Tjombe withdraws from treason trial



In a surprising move, renowned human rights lawyer Norman Tjombe, representing eight men still facing various counts of high treason, sedition, public violence and the illegal importation of weapons and ammunition, withdrew from the case yesterday.

Tjombe successfully petitioned the Chief Justice for an appeal on the ruling by Acting High Court Judge Petrus Unengu that the Namibian courts have jurisdiction over the men, in the process securing the freedom of one of the men, Boster Mubuyaeta Samuele, but could not convince five judges of appeal that the other accused should benefit from the same principle.

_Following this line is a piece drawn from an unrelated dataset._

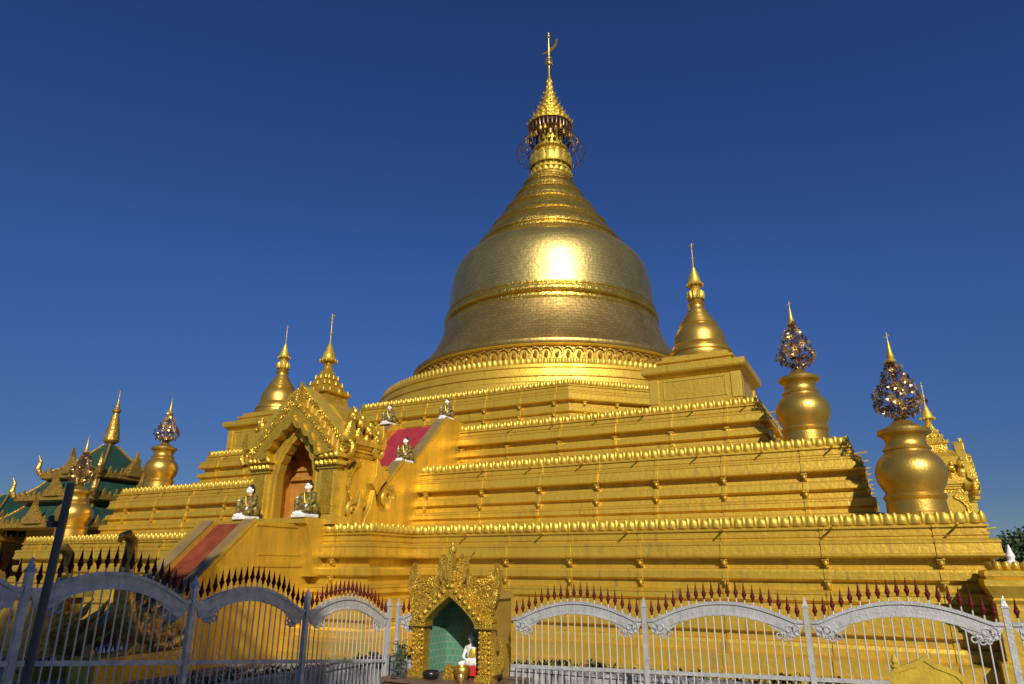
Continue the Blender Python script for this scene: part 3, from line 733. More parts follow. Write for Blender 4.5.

Speaking to New Era after the Supreme Court ruling, Tjombe said he intends to challenge one of the charges the men face, namely sedition, as it is not really compatible in the circumstances.

However, when the trial resumed yesterday, he announced his withdrawal from the trial to Judge Shafimana Uitele who stood in for Judge Unengu.

Tjombe confirmed to New Era that his withdrawal is at the request of the clients, but refused to go into detail citing attorney-client privilege.

The trial has now been postponed to September 6 to allow the remaining accused the chance to apply for another legal aid lawyer.
Deputy Chief Justice and Judge President Petrus Damaseb, with Chief Justice Peter Shivute, Justice of Appeal Dave Smuts, Acting Justice of Appeal Fred Chomba and Acting Justice of Appeal Yvonne Mokgoro concurringly found that the Namibian security forces abducted Samuele from Botswana illegally and, as such, Namibian courts have no jurisdiction to try him on any of the charges preferred against him.

They ordered a permanent stay of prosecution against him, which will have the effect that the accused may not be prosecuted again on any of the charges on which he was indicted in the present prosecution.

But the deputy chief justice said the same cannot be said for Progress Kenyoka Munuma, Shine Samulandela Samulandela, Manuel Manepelo Makendano, Alex Sinjabata Mushakwa, Diamond Samunzala Salufu, Hoster Simasiku Ntombo and John Mazile Tembwe.

He found that the seven accused were brought on Namibian territory by agents of Botswana where they were surrendered to Namibian government officials.

The eight men petitioned the chief justice to hear the appeal after High Court Judge Petrus Unengu first dismissed their application on jurisdiction and then refused an application for leave to appeal to the Supreme Court.

The eight claimed they were abducted from Botswana and brought to Namibia by officials from the Namibian government with the full knowledge and cooperation of the Botswana government.
Judge Unengu dismissed the appeal application in March this year.

The accused except for Frederick Isaka Ntambila – who was arrested in the Zambezi Region, then Caprivi Region, questioned the High Court’s jurisdiction over them.

It is alleged that they took part in a conspiracy aimed at overthrowing the Namibian government in the former Caprivi Region between September 1998 and December 2003.

They were already convicted of high treason in July of 2007 and sentenced to jail terms ranging from 30 to 32 years.
The convictions and sentences were however set aside by the Supreme Court in July 2014 and it was ordered that they should be retried in the High Court.

State Advocate Neville Mawambo appeared on behalf of the State.